I find myself giving the same advice over and over on cheating boyfriend questions. In an effort to quit repeating myself I am going to give some general advice below. After this point I will not answer future questions if I feel the advice below applies.

The foundation of all gambling advice on this site is that when faced with a decision, go with the option that results in the highest expected value. The same advice applies in looking for a boyfriend, girlfriend, husband, or wife. Seek out somebody with the highest expected value you can reasonably hope for. How should you measure the expected value of a human being? To paraphrase Martin Luther King Jr., I think you should look first at the content of his/her character.

I’m often asked about forgiving somebody who was caught cheating. In general I recommend not to. This is an obvious sign that you are dealing with somebody of low moral character. Maybe, if you have otherwise years of happiness and it seems a one-time incident, then forgiveness is optional. But don’t do it twice.

When in doubt about cheating don’t make any accusations without evidence. Questioning about every possible window of opportunity is not likely to result in a confession, and you will only make you look like a distrustful nag if you’re wrong. So when in doubt keep your mouth shut and your eyes and ears open.

My general advice for all "should I stay or should I go" or "which one should I pick" questions is to do what your BRAIN is telling you to do. That will often be the harder decision to make in the short-run but in the long-run you will waste less time in bad relationships and expose yourself to higher quality candidates.
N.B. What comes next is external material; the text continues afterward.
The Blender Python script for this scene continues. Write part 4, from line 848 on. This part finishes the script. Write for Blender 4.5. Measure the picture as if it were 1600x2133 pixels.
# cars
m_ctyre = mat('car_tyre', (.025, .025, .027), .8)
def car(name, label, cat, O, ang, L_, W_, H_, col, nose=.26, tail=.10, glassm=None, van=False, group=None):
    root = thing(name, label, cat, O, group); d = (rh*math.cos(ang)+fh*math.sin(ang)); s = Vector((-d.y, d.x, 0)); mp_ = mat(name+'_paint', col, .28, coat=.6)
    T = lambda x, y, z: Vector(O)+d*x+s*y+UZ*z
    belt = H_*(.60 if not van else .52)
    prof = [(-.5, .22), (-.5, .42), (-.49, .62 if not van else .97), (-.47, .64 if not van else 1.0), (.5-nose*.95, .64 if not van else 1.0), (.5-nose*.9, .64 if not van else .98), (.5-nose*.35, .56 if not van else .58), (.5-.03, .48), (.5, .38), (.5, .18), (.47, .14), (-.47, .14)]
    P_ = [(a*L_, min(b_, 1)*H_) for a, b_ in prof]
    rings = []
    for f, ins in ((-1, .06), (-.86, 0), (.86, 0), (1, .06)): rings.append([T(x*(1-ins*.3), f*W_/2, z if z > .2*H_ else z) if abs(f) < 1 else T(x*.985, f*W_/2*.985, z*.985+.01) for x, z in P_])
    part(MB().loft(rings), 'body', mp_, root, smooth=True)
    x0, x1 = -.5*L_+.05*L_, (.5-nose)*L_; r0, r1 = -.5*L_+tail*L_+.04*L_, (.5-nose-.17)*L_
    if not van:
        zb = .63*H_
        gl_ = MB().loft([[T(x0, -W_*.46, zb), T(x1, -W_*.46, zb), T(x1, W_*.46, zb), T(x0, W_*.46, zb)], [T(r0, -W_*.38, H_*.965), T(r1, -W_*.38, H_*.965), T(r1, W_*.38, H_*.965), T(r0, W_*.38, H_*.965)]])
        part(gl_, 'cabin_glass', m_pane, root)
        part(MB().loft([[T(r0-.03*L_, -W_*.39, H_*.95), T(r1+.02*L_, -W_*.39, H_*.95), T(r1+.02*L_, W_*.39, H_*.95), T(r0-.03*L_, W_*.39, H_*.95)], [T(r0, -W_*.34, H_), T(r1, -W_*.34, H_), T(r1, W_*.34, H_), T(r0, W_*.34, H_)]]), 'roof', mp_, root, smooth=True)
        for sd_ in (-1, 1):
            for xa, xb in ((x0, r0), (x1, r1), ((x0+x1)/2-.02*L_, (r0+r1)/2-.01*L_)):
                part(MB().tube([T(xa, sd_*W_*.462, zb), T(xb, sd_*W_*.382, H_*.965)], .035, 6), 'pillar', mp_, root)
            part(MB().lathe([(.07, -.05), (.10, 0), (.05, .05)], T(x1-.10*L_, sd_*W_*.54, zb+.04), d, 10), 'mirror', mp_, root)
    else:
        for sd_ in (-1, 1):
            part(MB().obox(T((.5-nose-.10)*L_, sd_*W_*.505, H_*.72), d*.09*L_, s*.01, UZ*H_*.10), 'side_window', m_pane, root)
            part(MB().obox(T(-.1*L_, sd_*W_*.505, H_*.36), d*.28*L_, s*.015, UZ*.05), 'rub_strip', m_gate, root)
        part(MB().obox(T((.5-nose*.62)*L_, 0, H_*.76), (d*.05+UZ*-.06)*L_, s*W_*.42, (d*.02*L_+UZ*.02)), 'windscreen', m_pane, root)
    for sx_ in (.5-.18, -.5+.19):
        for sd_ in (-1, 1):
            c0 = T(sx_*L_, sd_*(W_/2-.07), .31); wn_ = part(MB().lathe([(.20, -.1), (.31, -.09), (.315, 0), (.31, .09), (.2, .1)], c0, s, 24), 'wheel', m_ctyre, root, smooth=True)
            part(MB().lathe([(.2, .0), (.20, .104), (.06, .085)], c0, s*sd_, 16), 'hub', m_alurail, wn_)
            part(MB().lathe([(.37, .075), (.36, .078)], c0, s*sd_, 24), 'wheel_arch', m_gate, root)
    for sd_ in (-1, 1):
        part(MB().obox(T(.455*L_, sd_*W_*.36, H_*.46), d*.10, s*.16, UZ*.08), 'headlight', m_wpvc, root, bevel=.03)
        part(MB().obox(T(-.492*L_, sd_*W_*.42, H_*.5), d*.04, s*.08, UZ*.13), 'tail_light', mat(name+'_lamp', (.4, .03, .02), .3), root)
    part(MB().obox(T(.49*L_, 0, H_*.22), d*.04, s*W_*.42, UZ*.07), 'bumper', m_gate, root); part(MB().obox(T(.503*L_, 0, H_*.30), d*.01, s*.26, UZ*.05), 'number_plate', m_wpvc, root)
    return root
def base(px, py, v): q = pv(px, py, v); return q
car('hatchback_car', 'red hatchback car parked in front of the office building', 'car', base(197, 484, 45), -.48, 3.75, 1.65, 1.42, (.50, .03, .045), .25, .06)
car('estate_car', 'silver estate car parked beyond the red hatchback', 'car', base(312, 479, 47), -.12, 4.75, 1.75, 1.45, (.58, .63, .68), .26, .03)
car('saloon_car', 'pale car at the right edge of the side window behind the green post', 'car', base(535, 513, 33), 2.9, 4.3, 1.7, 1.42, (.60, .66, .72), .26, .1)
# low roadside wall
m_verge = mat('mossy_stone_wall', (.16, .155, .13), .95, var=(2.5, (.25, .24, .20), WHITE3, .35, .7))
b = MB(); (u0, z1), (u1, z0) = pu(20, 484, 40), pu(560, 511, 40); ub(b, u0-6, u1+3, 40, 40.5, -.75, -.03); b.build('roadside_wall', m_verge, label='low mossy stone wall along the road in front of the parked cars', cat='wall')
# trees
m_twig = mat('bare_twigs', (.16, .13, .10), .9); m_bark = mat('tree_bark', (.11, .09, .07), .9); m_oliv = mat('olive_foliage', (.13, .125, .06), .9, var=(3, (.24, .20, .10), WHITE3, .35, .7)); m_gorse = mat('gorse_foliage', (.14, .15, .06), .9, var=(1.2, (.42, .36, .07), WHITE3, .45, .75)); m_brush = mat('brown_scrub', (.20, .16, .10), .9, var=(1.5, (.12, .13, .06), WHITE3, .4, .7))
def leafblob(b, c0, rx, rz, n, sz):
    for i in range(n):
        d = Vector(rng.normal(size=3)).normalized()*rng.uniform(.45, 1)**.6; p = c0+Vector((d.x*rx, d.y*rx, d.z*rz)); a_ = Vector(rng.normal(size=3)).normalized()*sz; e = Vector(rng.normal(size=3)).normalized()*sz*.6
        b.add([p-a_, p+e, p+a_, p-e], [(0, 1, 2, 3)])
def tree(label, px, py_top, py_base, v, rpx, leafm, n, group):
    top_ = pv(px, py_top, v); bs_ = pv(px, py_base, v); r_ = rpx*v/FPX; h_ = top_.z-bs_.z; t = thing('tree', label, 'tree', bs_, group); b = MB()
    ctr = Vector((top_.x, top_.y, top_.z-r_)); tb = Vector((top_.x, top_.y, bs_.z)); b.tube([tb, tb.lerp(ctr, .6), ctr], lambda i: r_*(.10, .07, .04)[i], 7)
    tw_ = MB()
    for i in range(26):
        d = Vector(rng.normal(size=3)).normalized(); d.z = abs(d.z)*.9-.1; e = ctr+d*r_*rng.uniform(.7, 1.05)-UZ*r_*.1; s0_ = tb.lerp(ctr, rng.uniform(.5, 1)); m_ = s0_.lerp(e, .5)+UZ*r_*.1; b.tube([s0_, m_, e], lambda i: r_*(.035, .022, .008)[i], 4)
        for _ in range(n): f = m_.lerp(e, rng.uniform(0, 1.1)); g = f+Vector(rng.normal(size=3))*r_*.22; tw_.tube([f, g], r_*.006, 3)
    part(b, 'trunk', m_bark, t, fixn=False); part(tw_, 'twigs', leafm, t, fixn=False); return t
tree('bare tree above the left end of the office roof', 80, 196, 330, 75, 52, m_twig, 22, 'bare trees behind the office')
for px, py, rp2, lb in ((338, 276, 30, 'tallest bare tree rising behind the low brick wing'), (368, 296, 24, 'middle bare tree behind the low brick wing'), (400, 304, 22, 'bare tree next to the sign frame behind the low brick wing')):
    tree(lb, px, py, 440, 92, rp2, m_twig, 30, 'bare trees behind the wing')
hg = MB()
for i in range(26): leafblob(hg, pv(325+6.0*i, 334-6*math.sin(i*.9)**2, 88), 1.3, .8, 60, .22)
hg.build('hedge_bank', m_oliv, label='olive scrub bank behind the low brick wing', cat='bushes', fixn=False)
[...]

Another frequent question is on how to break up. My advice is that a break up should be cold and clean. None of this friendship nonsense. If you can still be friends, then why are you breaking up? If there was already a breakup, which you are happy with, but the other party is not letting go, then don’t lead him on or humor him. Tell him to not call, write, or communicate in any way and do not respond if he does anyway.